Pope Francis once again shocks the world, especially the Roman Catholics, with his statements from his recent interview conducted by Eugenio Scalfari editor of La Repubblica, an Italian newspaper.

The Pope had once again made it clear that there are certain practices within the Roman Catholic Church that he seeks to change including what he calls the “Vatican-centric  view”.  This Vatican-centric view, according to him, neglects the world around us.  He does not share this view and he intends to do his best to change it. He also said that the Church should go back to being a community of God’s people, and priests, pastors and bishops who have the care of souls, are at the service of the people of God.

He said that the purpose of the mission of the Church is actually to identify the material and immaterial needs of the people and try to meet them as they can.  Agape he said is the love of each one of us for the other, from the closest to the furthest, is in fact the only way that Jesus has given us to find the way of salvation and of the Beatitudes.”

But the statement that shocked the world was, “And I believe in God, not in a Catholic God, there is no Catholic God, there is God and I believe in Jesus Christ, his incarnation. Jesus is my teacher and my pastor, but God, the Father, Abba, is the light and the Creator”.

The Pope had also commented regarding the interviewer’s statement that practicing Catholics and Christians are becoming a minority. Pope Francis said that being a minority is actually an advantage.

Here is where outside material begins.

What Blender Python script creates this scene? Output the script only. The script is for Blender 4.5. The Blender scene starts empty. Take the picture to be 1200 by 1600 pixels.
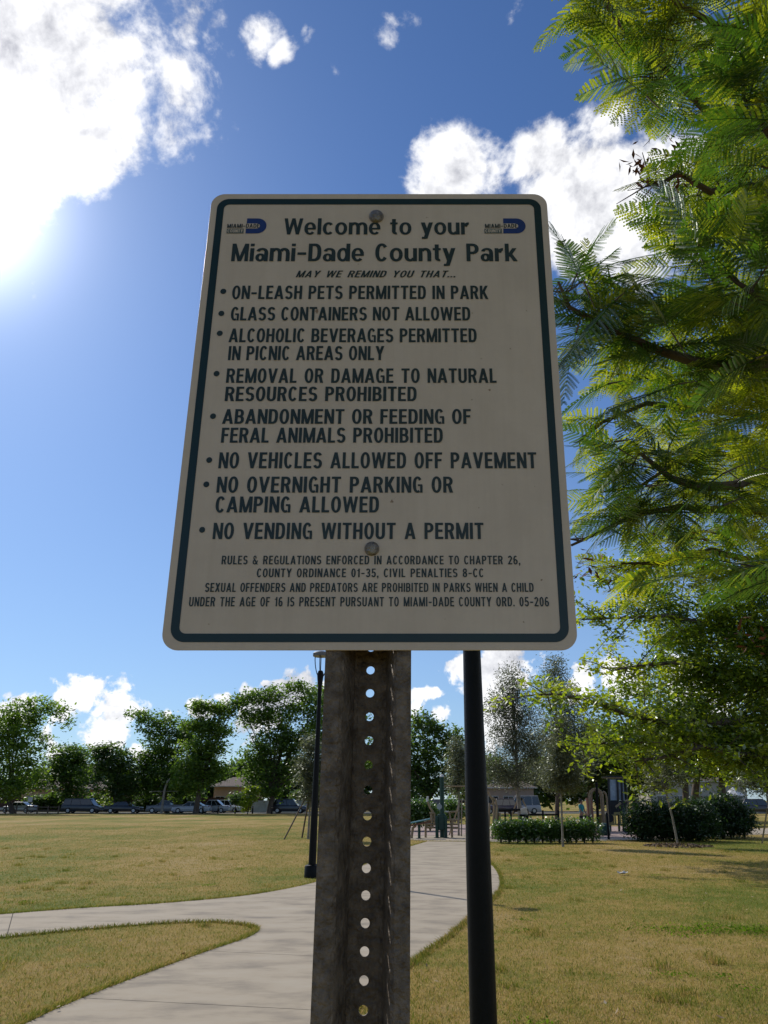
import bpy, bmesh, math, random
import numpy as np
from mathutils import Vector, Matrix, Euler
random.seed(11)
RNG = np.random.default_rng(5)
PI = math.pi
S = bpy.context.scene
COL = S.collection

# ------------------------------------------------------------------ camera
FPX, CX, CY, TH, CAMZ = 1226.0, 655.0, 800.0, math.radians(20.15), 1.6
cam = bpy.data.cameras.new('camera'); camo = bpy.data.objects.new('camera', cam); COL.objects.link(camo)
camo.location = (0, 0, CAMZ); camo.rotation_euler = (PI/2 + TH, 0, 0)
cam.sensor_fit = 'VERTICAL'; cam.sensor_height = 32.0; cam.sensor_width = 24.0
cam.lens = 32.0*FPX/1600.0
cam.shift_x = -(CX - 600.0)/1600.0
cam.clip_start = 0.05; cam.clip_end = 3000
S.camera = camo

# ------------------------------------------------------------------ sun, sky, exposure
SAZ, SEL = math.radians(-36.7), math.radians(36.0)
SUNV = Vector((math.sin(SAZ)*math.cos(SEL), math.cos(SAZ)*math.cos(SEL), math.sin(SEL)))
sun = bpy.data.lights.new('sun', 'SUN'); suno = bpy.data.objects.new('sun', sun); COL.objects.link(suno)
sun.energy = 4.2; sun.angle = math.radians(0.55); sun.color = (1.0, 0.94, 0.84)
suno.rotation_euler = SUNV.to_track_quat('Z', 'Y').to_euler(); suno.location = (-20, 20, 30)
S.view_settings.view_transform = 'Standard'; S.view_settings.look = 'None'
S.view_settings.exposure = -0.22; S.view_settings.gamma = 1.0
S.view_settings.use_curve_mapping = False
S.render.film_transparent = False

ct, st = math.cos(TH), math.sin(TH)
def ray(px, py):
    a, u = px - CX, CY - py
    return Vector((a, FPX*ct - u*st, FPX*st + u*ct))
def gp(px, py, z=0.0):
    r = ray(px, py); t = (z - CAMZ)/r.z
    return Vector((r.x*t, r.y*t, z))
def at(px, py, Y):
    r = ray(px, py); t = Y/r.y
    return Vector((r.x*t, Y, CAMZ + r.z*t))
def ppm(px, py, Y):      # photo pixels per metre at that point
    r = ray(px, py); t = Y/r.y
    return 1.0/t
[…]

We have to be a leavening of life and love and the leavening is infinitely smaller than the mass of fruits, flowers and trees that are born out of it. I believe I have already said that our goal is not to proselytize but to listen to needs, desires and disappointments, despair, hope. We must restore hope to young people, help the old, be open to the future, spread love. Be poor among the poor. We need to include the excluded and preach peace. Vatican II, inspired by Pope Paul VI and John, decided to look to the future with a modern spirit and to be open to modern culture. The Council Fathers knew that being open to modern culture meant religious ecumenism and dialogue with non-believers. But afterwards very little was done in that direction. I have the humility and ambition to want to do something”

Ever since he was inaugurated into Papacy last March 19, 2013, Pope Francis had proven that he has different views with regards to sensitive issues such us atheism and homosexuality.  His more liberal and lenient takes on these subject matters were evident in his previously conducted interviews.